Sem trabalho fixo, Rose vive do Bolsa Família, do trabalho como diarista e de uma pensão para o filho caçula – renda total de cerca de R$ 1,2 mil mensais. Nos dias em que não trabalha, passa o dia com Edna no centro comunitário da vila, atualizando o cadastro de moradores, organizando a pauta de reuniões semanais e analisando as diferentes demandas da ocupação.
Charlene
A maioria dos moradores diz ter chegado até ali por falta de alternativas. Ao caminhar pelas ruas estreitas da vila Rosa Leão, Charlene Egídio, de 33 anos, quase sempre é parada por alguém em busca de ajuda.
“Outro dia chegou uma menina de 15 anos com filho no colo. Ela tinha acabado de perder o marido, assassinado, e não tinha para onde ir. Procuramos ajuda, a vizinhança levantou o barraco dela e agora estamos atrás de cesta básica e leite em pó para o menino”, conta.
Charlene se lembra do dia em que Edna a procurou para organizar a primeira assembleia da Izidora, e reconhece a capacidade de diálogo das coordenadoras. “É muita gente morando aqui. Se não tivermos lideranças internas que sejam porta-vozes dessas pessoas, nossa luta não flui”, afirma.
Viver em ocupações urbanas é algo familiar para Charlene. “Meus parentes ocupam lotes sem função social há 20 anos. Não tinha condição de seguir minha vida pagando aluguel sozinha no final do mês. Vim com tudo, simplesmente porque não tinha outra opção”, relembra.
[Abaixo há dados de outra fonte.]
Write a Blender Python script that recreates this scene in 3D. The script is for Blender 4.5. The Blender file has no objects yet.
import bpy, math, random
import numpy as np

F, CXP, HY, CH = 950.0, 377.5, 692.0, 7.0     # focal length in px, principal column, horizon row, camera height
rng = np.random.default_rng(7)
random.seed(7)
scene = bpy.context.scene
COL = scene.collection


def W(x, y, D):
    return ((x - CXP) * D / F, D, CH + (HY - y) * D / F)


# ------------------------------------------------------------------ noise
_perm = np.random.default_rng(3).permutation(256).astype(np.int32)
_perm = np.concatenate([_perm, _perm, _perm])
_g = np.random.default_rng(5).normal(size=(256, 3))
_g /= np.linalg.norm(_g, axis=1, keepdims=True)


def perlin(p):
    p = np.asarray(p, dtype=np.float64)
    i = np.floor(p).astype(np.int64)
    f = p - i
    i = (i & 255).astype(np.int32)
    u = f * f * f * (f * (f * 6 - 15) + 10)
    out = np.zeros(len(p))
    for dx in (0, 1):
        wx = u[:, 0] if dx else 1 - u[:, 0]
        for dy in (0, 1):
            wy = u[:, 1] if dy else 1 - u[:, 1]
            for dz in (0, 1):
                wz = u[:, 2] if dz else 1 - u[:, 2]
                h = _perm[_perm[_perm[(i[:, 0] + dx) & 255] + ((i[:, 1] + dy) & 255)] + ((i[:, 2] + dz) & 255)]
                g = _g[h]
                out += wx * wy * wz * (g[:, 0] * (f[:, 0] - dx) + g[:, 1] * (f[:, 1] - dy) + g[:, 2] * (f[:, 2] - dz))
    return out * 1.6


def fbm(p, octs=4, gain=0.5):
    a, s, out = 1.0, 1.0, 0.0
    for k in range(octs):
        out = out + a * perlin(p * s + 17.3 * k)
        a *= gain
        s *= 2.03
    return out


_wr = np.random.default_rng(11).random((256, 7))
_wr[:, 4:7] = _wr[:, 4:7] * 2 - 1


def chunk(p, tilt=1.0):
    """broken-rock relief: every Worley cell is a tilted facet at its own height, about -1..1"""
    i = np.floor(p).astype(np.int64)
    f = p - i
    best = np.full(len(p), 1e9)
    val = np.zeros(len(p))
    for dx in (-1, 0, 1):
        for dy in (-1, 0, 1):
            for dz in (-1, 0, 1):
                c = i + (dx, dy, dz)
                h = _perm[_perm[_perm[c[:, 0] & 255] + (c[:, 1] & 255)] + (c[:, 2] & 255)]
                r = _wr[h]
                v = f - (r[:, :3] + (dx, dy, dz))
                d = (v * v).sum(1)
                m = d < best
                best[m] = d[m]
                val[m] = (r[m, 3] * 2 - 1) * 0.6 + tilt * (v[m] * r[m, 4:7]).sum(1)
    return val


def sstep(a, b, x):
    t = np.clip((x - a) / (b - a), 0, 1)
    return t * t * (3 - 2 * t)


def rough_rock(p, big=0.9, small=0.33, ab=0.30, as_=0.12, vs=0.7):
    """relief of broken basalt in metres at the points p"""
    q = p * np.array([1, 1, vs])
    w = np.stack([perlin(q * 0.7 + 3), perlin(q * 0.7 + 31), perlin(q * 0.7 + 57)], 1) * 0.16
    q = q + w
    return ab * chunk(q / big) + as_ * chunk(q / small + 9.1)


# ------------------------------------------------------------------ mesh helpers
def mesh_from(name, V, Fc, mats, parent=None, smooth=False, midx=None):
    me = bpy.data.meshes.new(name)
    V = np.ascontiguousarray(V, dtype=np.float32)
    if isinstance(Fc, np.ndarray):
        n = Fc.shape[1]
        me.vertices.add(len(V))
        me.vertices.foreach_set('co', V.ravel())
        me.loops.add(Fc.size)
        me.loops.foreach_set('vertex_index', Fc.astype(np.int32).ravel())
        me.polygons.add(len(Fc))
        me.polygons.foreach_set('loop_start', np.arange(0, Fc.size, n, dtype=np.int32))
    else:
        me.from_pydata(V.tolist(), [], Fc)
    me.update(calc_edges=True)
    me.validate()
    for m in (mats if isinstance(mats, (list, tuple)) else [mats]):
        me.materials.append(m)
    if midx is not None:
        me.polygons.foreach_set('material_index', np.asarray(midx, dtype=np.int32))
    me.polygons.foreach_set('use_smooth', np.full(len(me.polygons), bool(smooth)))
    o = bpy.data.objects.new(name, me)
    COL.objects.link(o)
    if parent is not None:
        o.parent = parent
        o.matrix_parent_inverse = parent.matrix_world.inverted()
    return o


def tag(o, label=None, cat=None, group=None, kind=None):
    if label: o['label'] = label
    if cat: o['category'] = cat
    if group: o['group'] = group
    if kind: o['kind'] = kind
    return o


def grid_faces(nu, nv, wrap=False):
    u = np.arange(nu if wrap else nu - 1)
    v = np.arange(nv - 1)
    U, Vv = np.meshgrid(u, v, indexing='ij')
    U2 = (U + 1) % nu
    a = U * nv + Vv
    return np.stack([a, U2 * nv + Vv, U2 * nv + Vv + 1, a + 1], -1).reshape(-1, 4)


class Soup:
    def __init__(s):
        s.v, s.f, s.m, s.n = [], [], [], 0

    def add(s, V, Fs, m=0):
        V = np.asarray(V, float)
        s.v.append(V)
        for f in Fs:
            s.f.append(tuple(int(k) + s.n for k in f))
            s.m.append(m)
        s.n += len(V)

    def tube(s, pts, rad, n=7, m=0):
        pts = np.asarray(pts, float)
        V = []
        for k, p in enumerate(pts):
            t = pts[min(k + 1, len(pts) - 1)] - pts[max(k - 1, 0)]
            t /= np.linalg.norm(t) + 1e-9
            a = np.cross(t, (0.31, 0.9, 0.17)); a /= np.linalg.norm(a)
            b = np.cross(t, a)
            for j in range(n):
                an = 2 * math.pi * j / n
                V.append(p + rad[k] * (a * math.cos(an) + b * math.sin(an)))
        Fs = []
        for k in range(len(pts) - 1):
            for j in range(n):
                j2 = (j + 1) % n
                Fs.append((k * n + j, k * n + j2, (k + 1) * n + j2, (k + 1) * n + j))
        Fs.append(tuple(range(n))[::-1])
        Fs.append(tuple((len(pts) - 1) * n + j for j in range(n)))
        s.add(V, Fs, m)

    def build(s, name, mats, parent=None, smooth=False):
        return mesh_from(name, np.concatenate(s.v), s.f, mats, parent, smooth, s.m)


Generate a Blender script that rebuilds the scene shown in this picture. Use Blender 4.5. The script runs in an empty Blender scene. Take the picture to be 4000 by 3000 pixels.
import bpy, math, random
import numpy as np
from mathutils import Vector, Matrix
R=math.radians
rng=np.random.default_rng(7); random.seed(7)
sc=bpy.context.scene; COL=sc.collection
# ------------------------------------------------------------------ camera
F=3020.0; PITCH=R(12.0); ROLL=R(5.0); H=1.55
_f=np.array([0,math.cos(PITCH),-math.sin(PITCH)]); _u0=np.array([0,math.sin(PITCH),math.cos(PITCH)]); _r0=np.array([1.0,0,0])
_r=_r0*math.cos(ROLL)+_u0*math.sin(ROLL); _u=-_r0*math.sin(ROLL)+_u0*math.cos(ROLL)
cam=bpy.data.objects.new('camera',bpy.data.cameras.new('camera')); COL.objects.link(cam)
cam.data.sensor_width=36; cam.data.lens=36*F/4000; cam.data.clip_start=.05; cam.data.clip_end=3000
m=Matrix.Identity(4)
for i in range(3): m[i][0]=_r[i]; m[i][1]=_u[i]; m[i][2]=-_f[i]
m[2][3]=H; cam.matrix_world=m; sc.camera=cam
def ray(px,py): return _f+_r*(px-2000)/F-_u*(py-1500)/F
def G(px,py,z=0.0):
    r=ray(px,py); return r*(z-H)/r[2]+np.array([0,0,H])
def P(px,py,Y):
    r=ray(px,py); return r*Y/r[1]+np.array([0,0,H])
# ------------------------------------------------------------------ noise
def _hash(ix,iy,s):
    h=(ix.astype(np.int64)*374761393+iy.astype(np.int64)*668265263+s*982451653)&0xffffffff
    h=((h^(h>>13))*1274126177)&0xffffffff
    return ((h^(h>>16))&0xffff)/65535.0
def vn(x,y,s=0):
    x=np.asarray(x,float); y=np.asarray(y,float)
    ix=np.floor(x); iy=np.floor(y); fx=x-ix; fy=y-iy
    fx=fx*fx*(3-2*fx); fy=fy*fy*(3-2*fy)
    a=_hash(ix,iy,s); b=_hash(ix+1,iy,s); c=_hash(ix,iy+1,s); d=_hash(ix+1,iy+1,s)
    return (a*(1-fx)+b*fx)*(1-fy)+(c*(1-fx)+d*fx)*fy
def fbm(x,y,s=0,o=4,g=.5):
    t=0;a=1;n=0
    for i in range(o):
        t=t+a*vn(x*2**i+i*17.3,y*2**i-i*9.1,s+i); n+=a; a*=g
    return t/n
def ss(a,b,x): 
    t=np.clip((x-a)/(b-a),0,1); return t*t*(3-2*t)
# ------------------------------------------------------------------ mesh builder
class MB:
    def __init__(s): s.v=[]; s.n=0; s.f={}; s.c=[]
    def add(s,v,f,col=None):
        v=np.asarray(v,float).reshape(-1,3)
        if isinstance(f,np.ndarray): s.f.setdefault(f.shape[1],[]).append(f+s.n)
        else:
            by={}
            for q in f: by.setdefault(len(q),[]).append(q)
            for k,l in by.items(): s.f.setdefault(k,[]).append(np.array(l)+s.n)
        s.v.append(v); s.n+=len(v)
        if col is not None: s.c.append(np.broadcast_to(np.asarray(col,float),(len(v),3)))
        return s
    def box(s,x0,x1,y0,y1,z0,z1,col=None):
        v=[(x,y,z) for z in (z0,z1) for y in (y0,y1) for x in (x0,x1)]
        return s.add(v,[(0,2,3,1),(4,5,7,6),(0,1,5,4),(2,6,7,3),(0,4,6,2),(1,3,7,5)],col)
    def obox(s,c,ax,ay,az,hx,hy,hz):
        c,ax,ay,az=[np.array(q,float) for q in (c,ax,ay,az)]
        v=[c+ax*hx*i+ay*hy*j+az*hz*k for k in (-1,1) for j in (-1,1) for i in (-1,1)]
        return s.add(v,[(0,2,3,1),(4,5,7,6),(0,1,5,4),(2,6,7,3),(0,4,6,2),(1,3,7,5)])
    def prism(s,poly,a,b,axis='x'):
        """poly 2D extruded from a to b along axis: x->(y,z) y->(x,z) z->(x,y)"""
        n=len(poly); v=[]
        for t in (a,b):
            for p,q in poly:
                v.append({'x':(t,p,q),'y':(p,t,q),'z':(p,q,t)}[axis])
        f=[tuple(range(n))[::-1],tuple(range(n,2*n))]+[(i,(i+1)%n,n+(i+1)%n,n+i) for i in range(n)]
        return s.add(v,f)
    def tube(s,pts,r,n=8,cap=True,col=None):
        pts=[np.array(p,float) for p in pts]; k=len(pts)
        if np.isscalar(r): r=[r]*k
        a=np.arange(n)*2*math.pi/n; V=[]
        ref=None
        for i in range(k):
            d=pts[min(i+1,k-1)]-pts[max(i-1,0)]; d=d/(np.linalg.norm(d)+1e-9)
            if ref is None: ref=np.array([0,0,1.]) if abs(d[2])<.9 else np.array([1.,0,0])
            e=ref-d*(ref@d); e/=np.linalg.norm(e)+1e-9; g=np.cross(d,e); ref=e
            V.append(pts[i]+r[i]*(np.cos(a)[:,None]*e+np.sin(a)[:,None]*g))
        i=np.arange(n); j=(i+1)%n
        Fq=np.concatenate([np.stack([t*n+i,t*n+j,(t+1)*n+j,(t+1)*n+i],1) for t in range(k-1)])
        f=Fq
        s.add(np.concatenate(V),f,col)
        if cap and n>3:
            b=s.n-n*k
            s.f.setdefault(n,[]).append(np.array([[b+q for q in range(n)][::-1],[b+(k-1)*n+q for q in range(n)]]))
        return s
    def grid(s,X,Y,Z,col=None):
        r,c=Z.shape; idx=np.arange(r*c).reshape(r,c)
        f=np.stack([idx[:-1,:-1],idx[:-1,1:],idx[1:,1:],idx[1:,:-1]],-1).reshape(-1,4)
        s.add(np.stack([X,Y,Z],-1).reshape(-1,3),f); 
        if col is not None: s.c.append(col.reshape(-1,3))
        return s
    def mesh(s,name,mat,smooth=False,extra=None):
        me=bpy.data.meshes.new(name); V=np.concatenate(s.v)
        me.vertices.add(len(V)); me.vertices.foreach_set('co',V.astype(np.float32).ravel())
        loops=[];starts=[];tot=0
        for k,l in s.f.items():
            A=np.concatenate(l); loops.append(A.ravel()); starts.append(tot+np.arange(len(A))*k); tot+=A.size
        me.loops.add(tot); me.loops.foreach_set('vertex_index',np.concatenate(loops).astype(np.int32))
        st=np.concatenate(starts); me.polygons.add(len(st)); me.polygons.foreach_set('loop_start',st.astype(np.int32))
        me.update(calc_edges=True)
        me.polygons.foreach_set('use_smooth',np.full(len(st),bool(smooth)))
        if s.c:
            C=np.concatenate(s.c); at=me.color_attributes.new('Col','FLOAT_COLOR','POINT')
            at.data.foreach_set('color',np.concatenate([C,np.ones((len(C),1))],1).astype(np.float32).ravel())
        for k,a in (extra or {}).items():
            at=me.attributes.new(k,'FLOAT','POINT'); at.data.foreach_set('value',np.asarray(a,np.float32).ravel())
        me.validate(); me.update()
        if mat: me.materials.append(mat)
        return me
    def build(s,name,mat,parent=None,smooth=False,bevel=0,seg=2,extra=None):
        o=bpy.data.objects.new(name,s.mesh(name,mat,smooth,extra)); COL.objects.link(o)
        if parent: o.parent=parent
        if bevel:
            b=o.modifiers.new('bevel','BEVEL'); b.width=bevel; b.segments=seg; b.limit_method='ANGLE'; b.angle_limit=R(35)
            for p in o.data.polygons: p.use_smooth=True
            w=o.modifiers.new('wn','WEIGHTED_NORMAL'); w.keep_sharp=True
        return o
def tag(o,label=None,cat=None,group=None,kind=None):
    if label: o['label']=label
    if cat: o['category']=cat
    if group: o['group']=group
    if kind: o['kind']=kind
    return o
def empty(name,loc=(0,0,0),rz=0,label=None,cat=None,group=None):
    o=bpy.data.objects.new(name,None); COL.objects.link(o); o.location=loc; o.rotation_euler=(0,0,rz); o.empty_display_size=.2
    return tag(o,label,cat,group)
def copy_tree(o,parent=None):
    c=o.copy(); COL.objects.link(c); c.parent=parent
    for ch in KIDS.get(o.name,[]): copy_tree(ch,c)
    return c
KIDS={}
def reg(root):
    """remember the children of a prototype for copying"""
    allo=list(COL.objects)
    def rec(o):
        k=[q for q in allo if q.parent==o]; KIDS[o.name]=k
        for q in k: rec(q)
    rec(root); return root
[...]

Por quatro anos, Charlene se dedicou de forma exclusiva à coordenação da vila Rosa Leão, onde vive com o filho numa casa construída por amigos. “Meu sustento vinha de doações”, relembra. A convivência com movimentos sociais acabou lhe rendendo um convite para atuar no gabinete de duas vereadoras do PSOL na capital mineira, onde ganha um salário de R$ 2,6 mil.
“Minha experiência como liderança abriu portas para essa chance de atuar por toda a cidade. Sou mulher preta, periférica e sem nível universitário ali dentro, representando os meus. Minha faculdade foi a experiência”, diz.